I have always had a healthy appetite and most of my girlfriends had warned me against eating the way I do when I meet men.
My best friend was going on a blind date and she had begged me to accompany her and her date in return would get his buddy to accompany him too. I felt crazy for agreeing to her rather silly request. I stayed over at her place the night before and we did the girly stuffs that girls did then. We chose our clothes and model them out and practiced coy looks. I never felt more naive and innocent then.
Thus, the next day, we were all togged up in our finest and trying to look ladylike and demure. I, a rather rough tomboy was uncomfortable in my heels and makeup.
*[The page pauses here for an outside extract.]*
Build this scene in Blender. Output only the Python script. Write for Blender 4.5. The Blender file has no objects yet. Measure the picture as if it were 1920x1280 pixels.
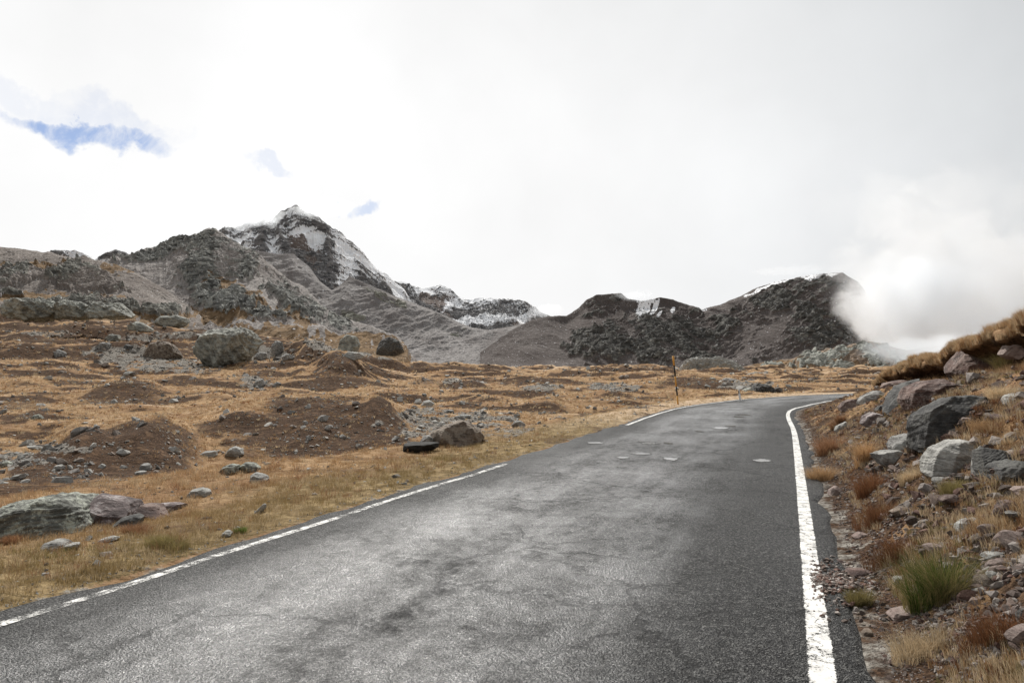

My friend as i shall now affectionately term her as “Shunu“, was totally in her element. She looked great, graceful and demure with her coy batting of the eyelashes.
How were our dates? They were 2 rather nice gentlemen. Shunu’s date was “Shuai-Ge“, a rather charming and cheeky fella who was obviously charming his way thru Shunu’s heart with his witty jokes. My date was a rather observant gentleman, “Smiley“. He had the sweetest smile. He may not be as witty and charming as Shuai-Ge but he could tell how i was feeling by observing me.
We went to Swensens for lunch that day. I was craving a lot of food but as reminded by Shunu, I had to act demure and not like a barbarian. I followed her cue and ordered a chicken salad and soup while the guys ordered ribs and chicken. I was so hungry! and yet whenever I whispered to Shunu to perhaps share a main course, she told me to eat after the date, afterall she said, women are supposed to be dainty eaters.
I was basically eyeballing the guys’ meals. Shuai-Ge and Shunu were busy flirting while Smiley was slowly savouring his delicious chicken. Suddenly he looked at me and smiled. He cut a piece of chicken and fed me. I was absolutely shocked! I didnt expect him to notice that i was hungry. We then shared the meal, it was one of the sweetest thing a guy had done for me. Not by sharing the meal but being able to see and feel my true feelings.
I had a memorable date that day. We all parted after lunch but Smiley and I still kept dating and that would be another post.